GE Aviation to expand in NC, including Castle Hayne

WILMINGTON, NC (WWAY) — Gov. Pat McCrory and North Carolina Commerce Secretary Sharon Decker announced today that GE Aviation will expanding its manufacturing operations at four facilities in North Carolina, including its plant in Castle Hayne.

The project will create 242 new jobs and bring a capital investment of $195 million over the next five years.

“Part of our state’s economic recovery not only relies on creating new jobs here, but also on retaining great companies like GE,” Gov. McCrory said. “We’re serious about building on existing industries in North Carolina and this project is a perfect example of our commitment.”

GE Aviation will produce engine components made of advanced ceramic matrix composite (CMC) materials at a new facility located next to the existing GE Aviation machining plant in Asheville. This technology will result in enhanced performance and improved durability of engines, which translates into lower fuel and maintenance costs for customers. The project will also increase employment and investment in Durham, West Jefferson and Castle Hayne. GE currently employs more than 1,300 people at its four North Carolina sites.

“The aviation industry is a critical target sector for North Carolina, one that is becoming increasingly important to sustainable job and investment growth for the state,” Decke said. “Our state has the customized job training programs and skilled workforce that advanced manufacturers like GE Aviation need to compete in a global market.”

GE Aviation, a division of General Electric Company, is the world’s leading manufacturer of commercial and military jet engines and components as well as integrated digital, electric power and mechanical systems for aircraft. GE Aviation also manufactures gas turbines, derived from its highly successful jet engine programs, for marine and industrial applications. In addition, GE Aviation provides comprehensive maintenance support for jet engines in service throughout the world.

Compensation for the new positions will vary by job function, but average annual wage will be $47,942 plus benefits. The average annual wages for the new positions are above the average annual county wage in all four counties.

“GE has been investing in CMC technology for decades, and we are mastering the manufacturing of CMCs at our laboratory in Delaware. Asheville will be our first factory involved in the mass production of CMC components,” said David Joyce, president and CEO of GE Aviation. “We believe the future Asheville plant will be on the ground floor of a new technology that will change aviation.”
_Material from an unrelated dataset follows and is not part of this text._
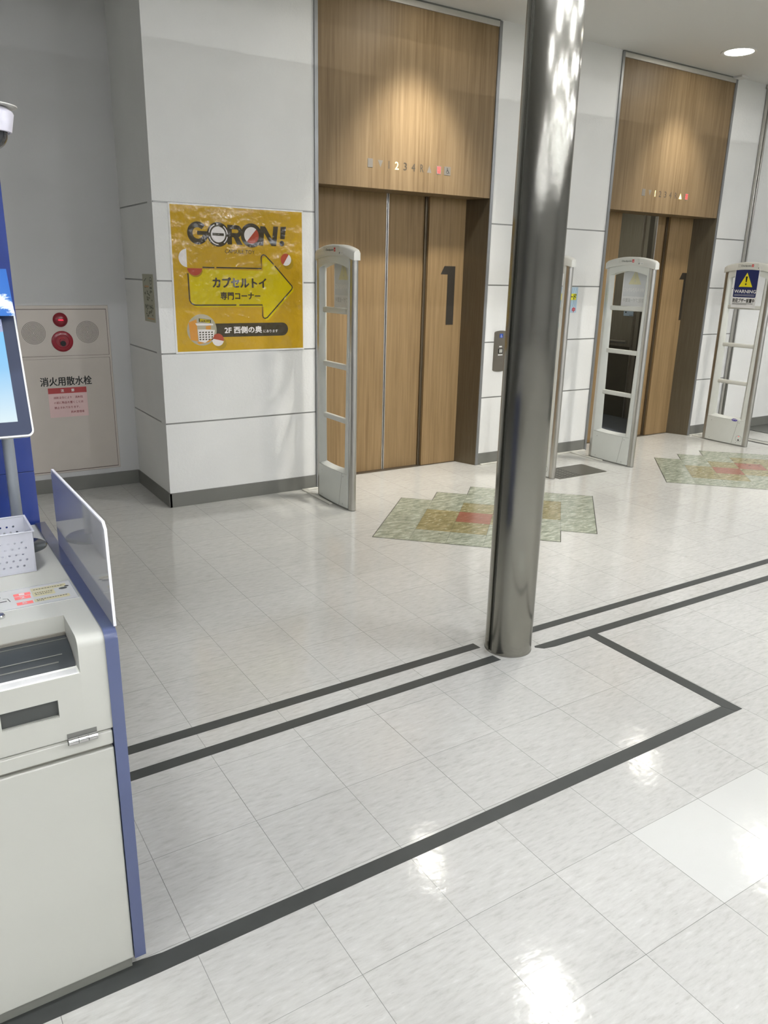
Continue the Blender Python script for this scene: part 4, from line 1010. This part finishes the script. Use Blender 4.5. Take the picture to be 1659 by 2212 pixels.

The project was made possible in part by an award to GE Aviation from the state Job Development Investment Grant (JDIG) program, as voted by the state Economic Investment Committee. Receipt of the award is based on proof of job creation and other performance requirements. The award is also subject to fund availability. JDIGs are awarded only to new and expanding businesses and industrial projects whose benefits exceed the costs to the state, and which would not be undertaken in North Carolina without the grant.

Under the terms of the company’s JDIG award, GE Aviation is eligible to receive up to 12 annual grants equal to 75 percent of the state personal income tax withholdings from the eligible new jobs created since the date of the initial award. Receipt of each annual grant is based on state-certified proof that the company has fulfilled incremental job creation requirements. Over 12 years, the JDIG award could yield aggregate benefits to GE Aviation of up to $3.57 million.

In addition, up to $1,190,000 in funds from the company’s JDIG award could be added to the state’s Utility Fund for infrastructure improvements in economically distressed counties. When a JDIG is awarded to a company whose site is located in the state’s more economically prosperous counties such as Buncombe, Durham and New Hanover counties, 25 percent of the company’s grant is allocated to the Utility Fund to encourage economic development in less prosperous counties. For more information on the county tier designations, visit:

The project was also made possible in part by a performance-based grant from the One North Carolina Fund of up to $1,250,000. The grant is contingent upon proof of job creation and receipt of a local funding match. The One NC Fund provides financial assistance, through local governments, to attract business projects that will stimulate economic activity and create new jobs in the state. Companies receive no money up front and must meet job creation and investment performance standards to qualify for grant funds.

Other partners that worked on the project include: the N.C. Department of Commerce, N.C. Community Colleges, Ashe County, Buncombe County, Durham County, New Hanover County, City of Asheville, City of Durham, Town of West Jefferson and Ashe County Job Development.